- Written exercise: Return, unaltered, every line from the beginning of the material below up to and including the one with "SC.cycles.use_denoising = True".

- Record excerpts:
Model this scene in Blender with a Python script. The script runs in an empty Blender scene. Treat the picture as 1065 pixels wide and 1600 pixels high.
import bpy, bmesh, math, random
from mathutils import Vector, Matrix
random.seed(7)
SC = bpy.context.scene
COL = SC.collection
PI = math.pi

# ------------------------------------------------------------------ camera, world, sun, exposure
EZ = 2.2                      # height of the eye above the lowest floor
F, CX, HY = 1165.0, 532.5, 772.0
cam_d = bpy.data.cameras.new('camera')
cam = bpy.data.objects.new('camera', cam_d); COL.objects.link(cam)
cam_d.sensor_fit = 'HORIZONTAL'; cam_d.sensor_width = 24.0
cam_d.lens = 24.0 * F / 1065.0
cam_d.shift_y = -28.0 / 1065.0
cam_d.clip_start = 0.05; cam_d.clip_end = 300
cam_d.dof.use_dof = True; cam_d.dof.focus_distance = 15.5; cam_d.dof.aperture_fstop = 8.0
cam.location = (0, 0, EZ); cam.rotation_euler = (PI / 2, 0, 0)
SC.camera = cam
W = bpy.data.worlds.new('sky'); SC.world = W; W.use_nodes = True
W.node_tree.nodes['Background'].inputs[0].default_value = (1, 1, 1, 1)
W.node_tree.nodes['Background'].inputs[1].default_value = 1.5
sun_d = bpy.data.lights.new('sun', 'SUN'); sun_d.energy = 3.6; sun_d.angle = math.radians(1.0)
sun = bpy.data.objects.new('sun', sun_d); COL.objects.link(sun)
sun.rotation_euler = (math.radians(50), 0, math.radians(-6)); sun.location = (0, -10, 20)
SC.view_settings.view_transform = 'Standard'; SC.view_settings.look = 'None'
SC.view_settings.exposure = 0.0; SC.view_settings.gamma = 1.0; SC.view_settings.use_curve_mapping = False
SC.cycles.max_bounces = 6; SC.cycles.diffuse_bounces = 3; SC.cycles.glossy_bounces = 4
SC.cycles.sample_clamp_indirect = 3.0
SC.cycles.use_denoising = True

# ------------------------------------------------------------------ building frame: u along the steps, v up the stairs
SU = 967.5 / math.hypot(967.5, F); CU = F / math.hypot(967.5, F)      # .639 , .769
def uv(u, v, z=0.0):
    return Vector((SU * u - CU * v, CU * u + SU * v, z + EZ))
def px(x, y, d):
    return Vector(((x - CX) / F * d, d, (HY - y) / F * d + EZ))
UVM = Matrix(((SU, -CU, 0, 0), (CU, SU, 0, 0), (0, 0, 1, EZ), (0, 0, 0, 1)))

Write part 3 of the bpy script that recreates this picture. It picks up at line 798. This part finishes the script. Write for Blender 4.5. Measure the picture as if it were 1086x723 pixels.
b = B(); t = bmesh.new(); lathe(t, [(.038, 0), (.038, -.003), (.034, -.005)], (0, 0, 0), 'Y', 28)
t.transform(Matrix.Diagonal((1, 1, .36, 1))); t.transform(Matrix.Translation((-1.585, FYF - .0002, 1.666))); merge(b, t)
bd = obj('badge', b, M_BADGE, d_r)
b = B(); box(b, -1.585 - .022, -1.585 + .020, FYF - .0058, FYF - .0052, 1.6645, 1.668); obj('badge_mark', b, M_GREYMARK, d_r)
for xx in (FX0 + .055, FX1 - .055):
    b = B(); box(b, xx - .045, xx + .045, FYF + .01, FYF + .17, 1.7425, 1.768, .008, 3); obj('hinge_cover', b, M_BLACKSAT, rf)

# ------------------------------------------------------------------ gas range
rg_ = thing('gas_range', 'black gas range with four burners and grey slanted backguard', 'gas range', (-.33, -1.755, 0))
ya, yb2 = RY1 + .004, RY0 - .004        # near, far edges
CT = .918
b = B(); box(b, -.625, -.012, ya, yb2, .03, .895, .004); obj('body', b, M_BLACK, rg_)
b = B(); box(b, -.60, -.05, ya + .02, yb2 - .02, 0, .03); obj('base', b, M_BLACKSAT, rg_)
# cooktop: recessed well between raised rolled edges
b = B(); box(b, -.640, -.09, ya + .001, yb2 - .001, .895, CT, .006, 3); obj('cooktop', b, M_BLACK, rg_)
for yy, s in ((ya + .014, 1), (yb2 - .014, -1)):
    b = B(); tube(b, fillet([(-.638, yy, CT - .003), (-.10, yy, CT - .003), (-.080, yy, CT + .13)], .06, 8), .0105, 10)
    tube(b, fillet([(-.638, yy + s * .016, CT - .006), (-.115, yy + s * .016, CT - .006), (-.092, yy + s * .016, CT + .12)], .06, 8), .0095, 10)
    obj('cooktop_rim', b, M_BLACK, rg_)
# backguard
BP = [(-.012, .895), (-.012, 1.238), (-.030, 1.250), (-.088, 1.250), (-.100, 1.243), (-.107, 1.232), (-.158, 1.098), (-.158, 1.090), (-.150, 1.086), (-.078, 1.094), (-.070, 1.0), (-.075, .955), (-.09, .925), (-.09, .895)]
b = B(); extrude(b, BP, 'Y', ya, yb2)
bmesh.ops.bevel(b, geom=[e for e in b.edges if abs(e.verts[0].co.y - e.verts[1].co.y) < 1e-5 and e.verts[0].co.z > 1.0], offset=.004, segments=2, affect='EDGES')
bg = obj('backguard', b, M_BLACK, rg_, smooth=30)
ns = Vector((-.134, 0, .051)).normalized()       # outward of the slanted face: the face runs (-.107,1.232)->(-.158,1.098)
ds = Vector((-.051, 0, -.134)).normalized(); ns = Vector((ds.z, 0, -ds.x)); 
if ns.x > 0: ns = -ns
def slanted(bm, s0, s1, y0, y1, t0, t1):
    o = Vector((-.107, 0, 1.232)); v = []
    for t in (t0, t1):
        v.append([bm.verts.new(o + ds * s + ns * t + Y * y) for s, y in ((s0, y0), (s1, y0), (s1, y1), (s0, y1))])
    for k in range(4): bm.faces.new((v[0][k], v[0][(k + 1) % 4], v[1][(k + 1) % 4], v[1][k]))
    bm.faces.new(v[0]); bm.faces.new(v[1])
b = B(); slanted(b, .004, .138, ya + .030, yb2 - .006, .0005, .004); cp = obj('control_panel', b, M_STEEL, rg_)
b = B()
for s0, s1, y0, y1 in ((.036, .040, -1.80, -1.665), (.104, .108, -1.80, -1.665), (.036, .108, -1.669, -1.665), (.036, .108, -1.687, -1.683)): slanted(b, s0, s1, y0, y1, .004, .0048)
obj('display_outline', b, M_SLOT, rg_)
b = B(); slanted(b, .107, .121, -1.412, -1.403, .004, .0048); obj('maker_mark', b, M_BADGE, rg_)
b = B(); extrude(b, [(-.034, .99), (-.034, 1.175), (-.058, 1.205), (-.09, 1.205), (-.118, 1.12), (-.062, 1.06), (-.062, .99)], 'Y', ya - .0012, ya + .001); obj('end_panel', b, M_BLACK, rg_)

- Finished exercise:
Model this scene in Blender with a Python script. The script runs in an empty Blender scene. Treat the picture as 1065 pixels wide and 1600 pixels high.
import bpy, bmesh, math, random
from mathutils import Vector, Matrix
random.seed(7)
SC = bpy.context.scene
COL = SC.collection
PI = math.pi

# ------------------------------------------------------------------ camera, world, sun, exposure
EZ = 2.2                      # height of the eye above the lowest floor
F, CX, HY = 1165.0, 532.5, 772.0
cam_d = bpy.data.cameras.new('camera')
cam = bpy.data.objects.new('camera', cam_d); COL.objects.link(cam)
cam_d.sensor_fit = 'HORIZONTAL'; cam_d.sensor_width = 24.0
cam_d.lens = 24.0 * F / 1065.0
cam_d.shift_y = -28.0 / 1065.0
cam_d.clip_start = 0.05; cam_d.clip_end = 300
cam_d.dof.use_dof = True; cam_d.dof.focus_distance = 15.5; cam_d.dof.aperture_fstop = 8.0
cam.location = (0, 0, EZ); cam.rotation_euler = (PI / 2, 0, 0)
SC.camera = cam
W = bpy.data.worlds.new('sky'); SC.world = W; W.use_nodes = True
W.node_tree.nodes['Background'].inputs[0].default_value = (1, 1, 1, 1)
W.node_tree.nodes['Background'].inputs[1].default_value = 1.5
sun_d = bpy.data.lights.new('sun', 'SUN'); sun_d.energy = 3.6; sun_d.angle = math.radians(1.0)
sun = bpy.data.objects.new('sun', sun_d); COL.objects.link(sun)
sun.rotation_euler = (math.radians(50), 0, math.radians(-6)); sun.location = (0, -10, 20)
SC.view_settings.view_transform = 'Standard'; SC.view_settings.look = 'None'
SC.view_settings.exposure = 0.0; SC.view_settings.gamma = 1.0; SC.view_settings.use_curve_mapping = False
SC.cycles.max_bounces = 6; SC.cycles.diffuse_bounces = 3; SC.cycles.glossy_bounces = 4
SC.cycles.sample_clamp_indirect = 3.0
SC.cycles.use_denoising = True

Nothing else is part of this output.